Surrogate parents should be treated like sex offenders and sent to prison, Italy's interior minister has said.

Angelino Alfano's staunch opposition to surrogacy is part of a wider campaign by the minister against rights for gay and unmarried heterosexual couples.

Surrogacy is "the most vile, illegal trade that man has invented," Alfano told Italy's Avvenire newspaper.

Italy is the last major Western nation to deny same-sex couples rights on issues such as parenthood.

It was condemned last year by the European Court of Human Rights for failing to legislate on the issue.

Surrogacy is currently illegal in Italy, punishable by fines and up to two years in prison.

Mr Alfano's suggestion that the practice be classed in the same bracket as sex offences would entail harsher punishments.

'Universal crime'

His small New Centre Right party (NCD) - a junior partner in the ruling coalition - opposes any form of surrogacy, claiming it subverts traditional family values.

"Stepchild [adoption] really risks bringing the country closer to wombs-for-rent, towards the most vile, illegal trade that man has invented," he told the Roman Catholic newspaper.

"We want wombs-for-rent to become a universal crime, which is punished with a jail term. Just as happens for sex crimes."

Some Italian couples have used surrogates abroad, but the status of their children is legally shaky and has led to prolonged battles in the Italian courts.

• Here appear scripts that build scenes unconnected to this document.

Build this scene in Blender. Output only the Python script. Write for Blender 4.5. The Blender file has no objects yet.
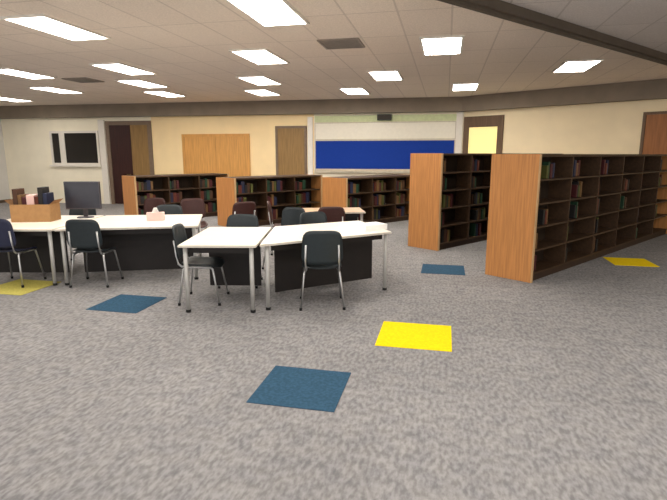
import bpy, bmesh, math, random
from mathutils import Vector, Matrix
random.seed(7)
S = bpy.context.scene
COL = S.collection
R = math.radians
CAM_H = 1.65
FPX = 500.0
PITCH = math.atan(95.5 / FPX)

# ------------------------------------------------------------------ helpers
def ray(px, py):
    a = (px - 333.5) / FPX; b = (250 - py) / FPX
    return Vector((a, math.cos(PITCH) + b * math.sin(PITCH), -math.sin(PITCH) + b * math.cos(PITCH)))

def at(px, py, h=0.0):
    d = ray(px, py); t = (h - CAM_H) / d.z
    return Vector((d.x * t, d.y * t, h))

def box(bm, x0, x1, y0, y1, z0, z1, bev=0.0):
    r = bmesh.ops.create_cube(bm, size=1.0)
    vs = r['verts']
    for v in vs:
        v.co = Vector((x0 if v.co.x < 0 else x1, y0 if v.co.y < 0 else y1, z0 if v.co.z < 0 else z1))
    if bev > 0:
        es = list({e for v in vs for e in v.link_edges})
        bmesh.ops.bevel(bm, geom=es, offset=bev, segments=2, affect='EDGES', profile=0.6)

def tube(bm, pts, rad, n=10):
    pts = [Vector(p) for p in pts]
    rings = []
    for i, p in enumerate(pts):
        if i == 0: d = pts[1] - p
        elif i == len(pts) - 1: d = p - pts[i - 1]
        else: d = (pts[i + 1] - p).normalized() + (p - pts[i - 1]).normalized()
        d.normalize()
        up = Vector((0, 0, 1)) if abs(d.z) < 0.9 else Vector((1, 0, 0))
        u = d.cross(up).normalized(); w = d.cross(u).normalized()
        rings.append([bm.verts.new(p + rad * (math.cos(2 * math.pi * k / n) * u + math.sin(2 * math.pi * k / n) * w)) for k in range(n)])
    for a, b in zip(rings, rings[1:]):
        for k in range(n):
            bm.faces.new((a[k], a[(k + 1) % n], b[(k + 1) % n], b[k]))
    bm.faces.new(rings[0][::-1]); bm.faces.new(rings[-1])

def obj(name, bm, mat, parent=None, smooth=False, loc=None, rz=None):
    bmesh.ops.recalc_face_normals(bm, faces=bm.faces[:])
    me = bpy.data.meshes.new(name)
    bm.to_mesh(me); bm.free()
    if smooth:
        for p in me.polygons: p.use_smooth = True
    me.materials.append(mat)
    o = bpy.data.objects.new(name, me)
    COL.objects.link(o)
    if parent is not None: o.parent = parent
    if loc is not None: o.location = loc
    if rz is not None: o.rotation_euler = (0, 0, rz)
    return o

def bx(name, mat, parent, *a, bev=0.0):
    bm = bmesh.new(); box(bm, *a, bev=bev)
    return obj(name, bm, mat, parent)

def tag(o, label=None, cat=None, group=None, kind=None):
    if label: o['label'] = label
    if cat: o['category'] = cat
    if group: o['group'] = group
    if kind: o['kind'] = kind
    return o

def thing(name, label, cat, loc=(0, 0, 0), rz=0.0, group=None):
    o = bpy.data.objects.new(name, None)
    o.empty_display_size = 0.1
    COL.objects.link(o)
    o.location = loc; o.rotation_euler = (0, 0, rz)
    return tag(o, label, cat, group)

def struct_root(name, loc=(0, 0, 0), rz=0.0):
    o = bpy.data.objects.new(name, None)
    COL.objects.link(o); o.location = loc; o.rotation_euler = (0, 0, rz)
    o['kind'] = 'structure'
    return o

def dup(root, loc, rz, label, group=None):
    r = root.copy(); COL.objects.link(r)
    r.location = loc; r.rotation_euler = (0, 0, rz); r['label'] = label
    if group: r['group'] = group
    for ch in list(root.children):
        c = ch.copy(); COL.objects.link(c); c.parent = r
        for g in list(ch.children):
            d = g.copy(); COL.objects.link(d); d.parent = c
    return r

# ------------------------------------------------------------------ materials
def srgb(r, g, b):
    f = lambda c: (c / 255 / 12.92) if c / 255 <= 0.04045 else ((c / 255 + 0.055) / 1.055) ** 2.4
    return (f(r), f(g), f(b), 1.0)

def base_mat(name):
    m = bpy.data.materials.new(name); m.use_nodes = True
    nt = m.node_tree; bs = nt.nodes['Principled BSDF']
    return m, nt, bs

def mix_noise(nt, coord, scale, c1, c2, detail=3.0, lo=0.35, hi=0.65, stretch=None):
    n = nt.nodes.new('ShaderNodeTexNoise'); n.inputs['Scale'].default_value = scale; n.inputs['Detail'].default_value = detail
    if stretch:
        mp = nt.nodes.new('ShaderNodeMapping'); mp.inputs['Scale'].default_value = stretch
        nt.links.new(coord, mp.inputs['Vector']); coord = mp.outputs['Vector']
    nt.links.new(coord, n.inputs['Vector'])
    cr = nt.nodes.new('ShaderNodeValToRGB')
    cr.color_ramp.elements[0].position = lo; cr.color_ramp.elements[0].color = c1
    cr.color_ramp.elements[1].position = hi; cr.color_ramp.elements[1].color = c2
    nt.links.new(n.outputs['Fac'], cr.inputs['Fac'])
    return cr.outputs['Color'], n

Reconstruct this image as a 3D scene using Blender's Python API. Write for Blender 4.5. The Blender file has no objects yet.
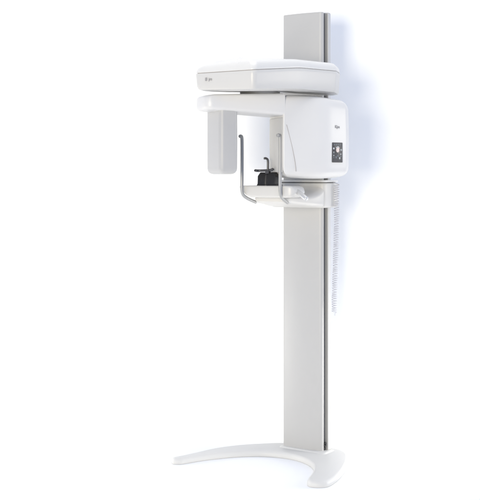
import bpy, bmesh, math, random
from mathutils import Vector, Matrix
random.seed(4)
S = bpy.context.scene
COL = S.collection
R = math.radians

# ------------------------------------------------------------------ materials
def mat(name, col, rough=.4, metal=0.0, var=.03, bump=.0, bscale=400., nscale=6., coat=0.0):
    m = bpy.data.materials.new(name); m.use_nodes = True
    nt = m.node_tree; N = nt.nodes; L = nt.links
    b = N['Principled BSDF']
    tc = N.new('ShaderNodeTexCoord')
    n1 = N.new('ShaderNodeTexNoise'); n1.inputs['Scale'].default_value = nscale; n1.inputs['Detail'].default_value = 5
    L.new(tc.outputs['Object'], n1.inputs['Vector'])
    mx = N.new('ShaderNodeMix'); mx.data_type = 'RGBA'
    mx.inputs[6].default_value = (*[c*(1-var) for c in col], 1)
    mx.inputs[7].default_value = (*[min(1, c*(1+var)) for c in col], 1)
    L.new(n1.outputs['Fac'], mx.inputs[0]); L.new(mx.outputs[2], b.inputs['Base Color'])
    mr = N.new('ShaderNodeMapRange'); mr.inputs['To Min'].default_value = rough*.85; mr.inputs['To Max'].default_value = min(1, rough*1.15)
    L.new(n1.outputs['Fac'], mr.inputs['Value']); L.new(mr.outputs['Result'], b.inputs['Roughness'])
    b.inputs['Metallic'].default_value = metal
    b.inputs['Coat Weight'].default_value = coat
    if bump:
        n2 = N.new('ShaderNodeTexNoise'); n2.inputs['Scale'].default_value = bscale; n2.inputs['Detail'].default_value = 2
        L.new(tc.outputs['Object'], n2.inputs['Vector'])
        bp = N.new('ShaderNodeBump'); bp.inputs['Strength'].default_value = bump; bp.inputs['Distance'].default_value = .001
        L.new(n2.outputs['Fac'], bp.inputs['Height']); L.new(bp.outputs['Normal'], b.inputs['Normal'])
    return m

M_WHITE = mat('white_plastic', (.70, .69, .675), .36, bump=.12)
M_CAP = mat('white_gloss_plastic', (.71, .70, .675), .28, bump=.08)
M_SHELL = mat('off_white_plastic', (.63, .617, .59), .36, bump=.12)
M_GREY = mat('light_grey_plastic', (.48, .475, .468), .42, bump=.15)
M_COL = mat('silver_grey_paint', (.485, .48, .47), .40, var=.02, bump=.12)
M_SIDE = mat('lit_rail_grey', (.56, .56, .56), .38, metal=0, bump=.08)  # paler than the column: light on its outward side put into the colour
M_CHAN = mat('dark_grey_gap', (.25, .25, .25), .6)  # gap tone; darkens the column slots by colour
M_BLACK = mat('black_plastic', (.013, .013, .014), .38, bump=.2)
M_TUBE = mat('brushed_steel', (.40, .40, .395), .45, metal=.3, bump=.1)
M_ROD = mat('dark_metal', (.10, .10, .105), .35, metal=.6)
M_CHROME = mat('satin_steel', (.62, .62, .615), .36, metal=.35)
M_SEAM = mat('seam_gasket', (.40, .365, .355), .6)
M_INK = mat('grey_ink', (.34, .33, .33), .6)
M_INKD = mat('dark_ink', (.10, .10, .10), .6)
M_BASE = mat('white_powder_coat', (.66, .652, .63), .45, bump=.25, bscale=600)
M_PANEL = mat('panel_membrane', (.075, .073, .074), .4, var=.25, nscale=60)
M_PINK = mat('panel_emblem', (.72, .60, .56), .45)
M_BTN = mat('panel_button', (.50, .53, .55), .45)
M_BTNB = mat('panel_button_blue', (.13, .16, .19), .45)
M_CORD = mat('grey_cord', (.52, .52, .56), .5)
M_BACK = mat('white_studio_paper', (.93, .93, .93), .9, var=.005)

# ------------------------------------------------------------------ mesh helpers
def link(name, bm, mats, parent=None, angle=38, loc=None, rotz=0):
    bmesh.ops.remove_doubles(bm, verts=bm.verts, dist=1e-6)
    bmesh.ops.recalc_face_normals(bm, faces=bm.faces)
    me = bpy.data.meshes.new(name); bm.to_mesh(me); bm.free()
    for m in (mats if isinstance(mats, (list, tuple)) else [mats]): me.materials.append(m)
    for p in me.polygons: p.use_smooth = len(p.vertices) <= 8             # flat end caps stay flat
    me.set_sharp_from_angle(angle=R(angle))
    o = bpy.data.objects.new(name, me); COL.objects.link(o)
    if loc: o.location = loc
    o.rotation_euler = (0, 0, rotz)
    if parent: o.parent = parent
    return o

def fillet(poly, seg=8):
    """poly: list of (x, y, radius) -> rounded outline with a fixed count of points"""
    out = []; n = len(poly)
    for i in range(n):
        x, y, r = poly[i]; p = Vector((x, y))
        a = Vector(poly[i-1][:2])-p; b = Vector(poly[(i+1) % n][:2])-p
        la, lb = a.length, b.length; a.normalize(); b.normalize()
        ang = a.angle(b); t = r/math.tan(ang/2)
        t = min(t, .48*la, .48*lb); r2 = t*math.tan(ang/2)
        c = p+(a+b).normalized()*(r2/math.sin(ang/2))
        s = p+a*t-c; e = p+b*t-c
        a0 = math.atan2(s.y, s.x); a1 = math.atan2(e.y, e.x); da = (a1-a0+math.pi) % (2*math.pi)-math.pi
        for k in range(seg+1):
            q = a0+da*k/seg; out.append((c.x+r2*math.cos(q), c.y+r2*math.sin(q)))
    return out

def offset(poly, d, k_r=.6):
    """inward offset of a counter-clockwise (x, y, r) polygon"""
    n = len(poly); res = []
    for i in range(n):
        p0 = Vector(poly[i-1][:2]); p1 = Vector(poly[i][:2]); p2 = Vector(poly[(i+1) % n][:2])
        e1 = (p1-p0).normalized(); e2 = (p2-p1).normalized()
        n1 = Vector((-e1.y, e1.x)); n2 = Vector((-e2.y, e2.x))
        k = d/(1+n1.dot(n2)); q = p1+(n1+n2)*k
        res.append((q.x, q.y, max(.0012, poly[i][2]-d*k_r)))
    return res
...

Centre-left Prime Minister Matteo Renzi had promised to legalise civil unions before the end of 2015 but coalition infighting has meant that no action has yet been taken.

The contested bill is due to return to parliament on 26 January, with most of the tension focused on whether unmarried partners should be allowed to adopt their stepchildren under certain circumstances.

Proponents of the plan say this would protect the rights of a child if its natural parent died. Opponents such as Mr Alfano say it would open the way for gay couples to seek children via surrogate mothers.